**Directions for this task**. Please restate, exactly as written, the lines running from the beginning of the material through the line that has "COL = sc.collection" in it.

** BEGIN Recorded data **

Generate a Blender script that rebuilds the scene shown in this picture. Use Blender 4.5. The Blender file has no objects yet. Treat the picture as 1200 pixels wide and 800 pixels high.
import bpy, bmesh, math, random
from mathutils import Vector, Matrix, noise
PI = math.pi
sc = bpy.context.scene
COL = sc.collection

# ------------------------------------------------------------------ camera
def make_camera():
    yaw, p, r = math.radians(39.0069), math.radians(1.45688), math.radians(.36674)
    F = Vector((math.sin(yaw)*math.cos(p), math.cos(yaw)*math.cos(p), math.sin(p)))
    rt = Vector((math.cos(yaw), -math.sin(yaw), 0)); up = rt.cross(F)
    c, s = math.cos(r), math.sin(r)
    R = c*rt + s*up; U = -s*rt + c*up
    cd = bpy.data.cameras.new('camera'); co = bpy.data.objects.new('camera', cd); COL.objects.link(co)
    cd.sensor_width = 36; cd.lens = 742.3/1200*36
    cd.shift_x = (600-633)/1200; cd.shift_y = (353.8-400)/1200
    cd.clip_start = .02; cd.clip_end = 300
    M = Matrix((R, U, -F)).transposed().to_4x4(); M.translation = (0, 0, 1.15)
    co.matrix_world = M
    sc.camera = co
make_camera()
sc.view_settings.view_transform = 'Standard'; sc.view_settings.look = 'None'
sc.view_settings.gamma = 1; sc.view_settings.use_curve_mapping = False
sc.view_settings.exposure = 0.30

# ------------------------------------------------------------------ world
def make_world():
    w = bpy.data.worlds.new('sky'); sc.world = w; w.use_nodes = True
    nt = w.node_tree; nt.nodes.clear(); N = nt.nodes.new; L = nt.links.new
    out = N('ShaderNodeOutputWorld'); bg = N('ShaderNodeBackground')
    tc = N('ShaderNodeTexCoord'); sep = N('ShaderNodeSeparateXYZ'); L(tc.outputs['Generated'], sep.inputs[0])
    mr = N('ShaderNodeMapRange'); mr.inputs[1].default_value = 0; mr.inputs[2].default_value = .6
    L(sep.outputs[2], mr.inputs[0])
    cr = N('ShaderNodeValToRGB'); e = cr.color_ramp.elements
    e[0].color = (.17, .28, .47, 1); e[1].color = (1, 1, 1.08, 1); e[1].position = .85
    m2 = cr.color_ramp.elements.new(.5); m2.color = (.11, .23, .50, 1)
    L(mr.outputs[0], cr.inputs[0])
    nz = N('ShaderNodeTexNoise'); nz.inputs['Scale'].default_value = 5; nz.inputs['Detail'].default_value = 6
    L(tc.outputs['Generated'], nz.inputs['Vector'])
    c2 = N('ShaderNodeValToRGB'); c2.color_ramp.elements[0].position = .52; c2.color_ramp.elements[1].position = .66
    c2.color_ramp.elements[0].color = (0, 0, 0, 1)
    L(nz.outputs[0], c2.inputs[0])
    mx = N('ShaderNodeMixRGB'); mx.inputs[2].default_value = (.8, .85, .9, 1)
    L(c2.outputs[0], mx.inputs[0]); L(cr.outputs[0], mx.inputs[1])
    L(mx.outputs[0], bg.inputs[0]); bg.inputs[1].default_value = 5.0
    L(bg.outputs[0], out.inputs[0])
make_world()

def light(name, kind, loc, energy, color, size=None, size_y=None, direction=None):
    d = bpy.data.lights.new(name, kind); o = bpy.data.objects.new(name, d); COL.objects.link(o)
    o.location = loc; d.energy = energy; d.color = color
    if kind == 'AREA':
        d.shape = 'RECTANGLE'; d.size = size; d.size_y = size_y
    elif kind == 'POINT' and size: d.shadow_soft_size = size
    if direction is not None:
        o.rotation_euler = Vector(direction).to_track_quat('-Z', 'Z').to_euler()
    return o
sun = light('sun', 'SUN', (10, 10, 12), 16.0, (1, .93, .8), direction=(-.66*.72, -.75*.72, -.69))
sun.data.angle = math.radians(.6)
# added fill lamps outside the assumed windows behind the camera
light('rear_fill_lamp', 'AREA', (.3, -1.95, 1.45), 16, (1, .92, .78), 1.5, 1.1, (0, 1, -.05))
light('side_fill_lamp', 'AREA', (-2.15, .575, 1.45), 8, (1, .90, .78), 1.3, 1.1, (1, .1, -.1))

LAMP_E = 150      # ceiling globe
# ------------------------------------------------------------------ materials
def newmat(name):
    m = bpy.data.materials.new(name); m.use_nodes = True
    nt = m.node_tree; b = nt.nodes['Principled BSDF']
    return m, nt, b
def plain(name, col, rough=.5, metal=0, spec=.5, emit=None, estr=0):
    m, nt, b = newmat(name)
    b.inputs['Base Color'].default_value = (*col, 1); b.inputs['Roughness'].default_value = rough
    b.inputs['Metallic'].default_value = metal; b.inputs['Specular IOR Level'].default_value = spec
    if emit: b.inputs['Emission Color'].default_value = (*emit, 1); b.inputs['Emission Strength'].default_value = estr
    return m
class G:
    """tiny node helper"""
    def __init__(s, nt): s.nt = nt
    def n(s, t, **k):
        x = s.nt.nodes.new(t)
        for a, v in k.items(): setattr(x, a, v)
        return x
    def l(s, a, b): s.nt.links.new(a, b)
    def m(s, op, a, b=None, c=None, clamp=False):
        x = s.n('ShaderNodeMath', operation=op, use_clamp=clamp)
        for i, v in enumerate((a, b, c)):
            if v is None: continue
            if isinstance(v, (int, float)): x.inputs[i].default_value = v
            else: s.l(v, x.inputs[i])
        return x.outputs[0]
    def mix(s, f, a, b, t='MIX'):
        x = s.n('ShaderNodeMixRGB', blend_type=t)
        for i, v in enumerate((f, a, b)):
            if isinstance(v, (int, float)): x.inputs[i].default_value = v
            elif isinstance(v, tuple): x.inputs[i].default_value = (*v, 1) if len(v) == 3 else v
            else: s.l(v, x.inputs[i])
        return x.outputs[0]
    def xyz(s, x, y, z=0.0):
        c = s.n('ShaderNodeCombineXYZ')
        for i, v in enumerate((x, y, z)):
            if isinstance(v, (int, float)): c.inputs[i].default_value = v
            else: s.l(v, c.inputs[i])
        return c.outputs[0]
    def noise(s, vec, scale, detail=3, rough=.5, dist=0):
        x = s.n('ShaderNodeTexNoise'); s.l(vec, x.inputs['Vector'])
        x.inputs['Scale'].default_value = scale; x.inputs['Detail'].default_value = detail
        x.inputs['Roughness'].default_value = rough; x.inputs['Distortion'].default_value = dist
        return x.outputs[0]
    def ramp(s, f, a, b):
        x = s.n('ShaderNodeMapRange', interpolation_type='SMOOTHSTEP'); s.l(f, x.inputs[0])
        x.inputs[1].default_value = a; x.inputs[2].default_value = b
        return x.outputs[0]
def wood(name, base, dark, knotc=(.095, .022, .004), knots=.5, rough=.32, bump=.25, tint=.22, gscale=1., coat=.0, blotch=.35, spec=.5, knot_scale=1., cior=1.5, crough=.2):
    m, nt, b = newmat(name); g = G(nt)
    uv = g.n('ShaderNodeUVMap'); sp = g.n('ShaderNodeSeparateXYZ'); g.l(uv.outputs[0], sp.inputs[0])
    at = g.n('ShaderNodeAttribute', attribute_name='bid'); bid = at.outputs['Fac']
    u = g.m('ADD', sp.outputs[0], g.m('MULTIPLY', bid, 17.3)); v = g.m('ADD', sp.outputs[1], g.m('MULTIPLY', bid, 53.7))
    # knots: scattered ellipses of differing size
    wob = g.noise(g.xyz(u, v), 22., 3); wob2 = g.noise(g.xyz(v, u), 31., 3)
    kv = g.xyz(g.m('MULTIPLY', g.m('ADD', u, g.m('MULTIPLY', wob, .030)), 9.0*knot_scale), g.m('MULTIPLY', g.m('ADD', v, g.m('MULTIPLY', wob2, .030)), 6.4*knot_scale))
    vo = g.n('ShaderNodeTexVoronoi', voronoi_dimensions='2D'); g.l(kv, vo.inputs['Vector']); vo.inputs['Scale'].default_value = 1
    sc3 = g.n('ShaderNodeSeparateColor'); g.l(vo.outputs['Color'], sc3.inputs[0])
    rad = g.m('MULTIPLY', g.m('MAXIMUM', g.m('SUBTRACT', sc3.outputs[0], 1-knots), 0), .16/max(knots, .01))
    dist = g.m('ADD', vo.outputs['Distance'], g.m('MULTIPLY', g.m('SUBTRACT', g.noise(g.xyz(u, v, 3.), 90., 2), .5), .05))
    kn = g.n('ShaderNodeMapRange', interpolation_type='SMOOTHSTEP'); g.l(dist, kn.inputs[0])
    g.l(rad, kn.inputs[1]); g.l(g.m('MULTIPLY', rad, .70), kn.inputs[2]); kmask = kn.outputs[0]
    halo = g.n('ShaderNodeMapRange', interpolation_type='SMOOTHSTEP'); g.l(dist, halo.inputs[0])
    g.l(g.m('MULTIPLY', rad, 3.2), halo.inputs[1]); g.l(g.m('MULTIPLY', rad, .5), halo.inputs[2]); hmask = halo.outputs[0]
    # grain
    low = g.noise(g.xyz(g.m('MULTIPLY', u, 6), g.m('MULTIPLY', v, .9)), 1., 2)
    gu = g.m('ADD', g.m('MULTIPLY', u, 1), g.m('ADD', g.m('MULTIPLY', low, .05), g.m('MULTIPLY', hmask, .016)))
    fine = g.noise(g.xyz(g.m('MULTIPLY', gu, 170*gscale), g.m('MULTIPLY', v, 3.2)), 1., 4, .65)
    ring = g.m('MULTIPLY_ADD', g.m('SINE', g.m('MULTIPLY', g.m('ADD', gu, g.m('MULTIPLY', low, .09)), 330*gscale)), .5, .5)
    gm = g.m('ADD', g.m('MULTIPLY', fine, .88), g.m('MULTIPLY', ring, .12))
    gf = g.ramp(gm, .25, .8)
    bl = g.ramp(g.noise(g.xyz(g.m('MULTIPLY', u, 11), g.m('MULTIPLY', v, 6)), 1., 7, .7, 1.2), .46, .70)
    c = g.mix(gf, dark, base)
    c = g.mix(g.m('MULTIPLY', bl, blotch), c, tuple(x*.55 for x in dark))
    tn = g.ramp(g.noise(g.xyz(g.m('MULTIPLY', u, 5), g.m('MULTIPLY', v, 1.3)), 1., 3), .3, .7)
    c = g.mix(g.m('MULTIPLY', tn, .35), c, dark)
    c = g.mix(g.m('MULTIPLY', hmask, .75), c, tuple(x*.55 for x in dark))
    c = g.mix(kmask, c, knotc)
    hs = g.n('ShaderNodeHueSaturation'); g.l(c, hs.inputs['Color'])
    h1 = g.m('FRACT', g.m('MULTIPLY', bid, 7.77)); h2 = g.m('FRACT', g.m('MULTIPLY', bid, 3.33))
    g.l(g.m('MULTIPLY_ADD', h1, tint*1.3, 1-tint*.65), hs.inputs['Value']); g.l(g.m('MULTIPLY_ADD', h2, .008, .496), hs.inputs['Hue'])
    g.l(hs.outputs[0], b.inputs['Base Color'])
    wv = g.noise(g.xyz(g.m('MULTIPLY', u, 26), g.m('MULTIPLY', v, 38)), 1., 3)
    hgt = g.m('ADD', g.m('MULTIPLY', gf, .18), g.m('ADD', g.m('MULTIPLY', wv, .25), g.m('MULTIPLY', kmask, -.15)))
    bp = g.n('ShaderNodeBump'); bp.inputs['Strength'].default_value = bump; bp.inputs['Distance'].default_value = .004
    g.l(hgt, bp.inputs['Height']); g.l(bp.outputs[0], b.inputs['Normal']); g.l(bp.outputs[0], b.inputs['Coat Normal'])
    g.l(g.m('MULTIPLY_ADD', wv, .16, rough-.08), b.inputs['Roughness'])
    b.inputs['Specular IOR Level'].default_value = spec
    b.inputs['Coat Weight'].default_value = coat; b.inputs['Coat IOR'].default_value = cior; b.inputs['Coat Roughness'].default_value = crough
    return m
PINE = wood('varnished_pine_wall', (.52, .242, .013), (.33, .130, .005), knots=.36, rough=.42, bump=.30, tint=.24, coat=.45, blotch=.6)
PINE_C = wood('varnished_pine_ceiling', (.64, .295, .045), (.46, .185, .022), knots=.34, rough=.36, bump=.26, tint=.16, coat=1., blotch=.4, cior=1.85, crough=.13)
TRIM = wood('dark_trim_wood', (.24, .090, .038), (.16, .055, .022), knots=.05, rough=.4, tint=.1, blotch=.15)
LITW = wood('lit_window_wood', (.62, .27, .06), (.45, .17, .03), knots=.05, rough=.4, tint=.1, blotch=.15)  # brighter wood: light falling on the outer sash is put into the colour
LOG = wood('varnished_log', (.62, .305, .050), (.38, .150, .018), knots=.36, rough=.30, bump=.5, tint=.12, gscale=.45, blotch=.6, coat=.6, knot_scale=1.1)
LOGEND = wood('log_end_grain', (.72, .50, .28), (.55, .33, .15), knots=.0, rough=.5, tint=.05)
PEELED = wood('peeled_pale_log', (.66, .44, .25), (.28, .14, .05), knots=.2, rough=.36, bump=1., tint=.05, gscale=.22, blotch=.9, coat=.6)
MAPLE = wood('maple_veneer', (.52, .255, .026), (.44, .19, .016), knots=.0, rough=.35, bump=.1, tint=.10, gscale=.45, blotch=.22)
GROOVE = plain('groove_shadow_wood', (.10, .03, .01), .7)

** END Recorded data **

**Solved problem**.
Generate a Blender script that rebuilds the scene shown in this picture. Use Blender 4.5. The Blender file has no objects yet. Treat the picture as 1200 pixels wide and 800 pixels high.
import bpy, bmesh, math, random
from mathutils import Vector, Matrix, noise
PI = math.pi
sc = bpy.context.scene
COL = sc.collection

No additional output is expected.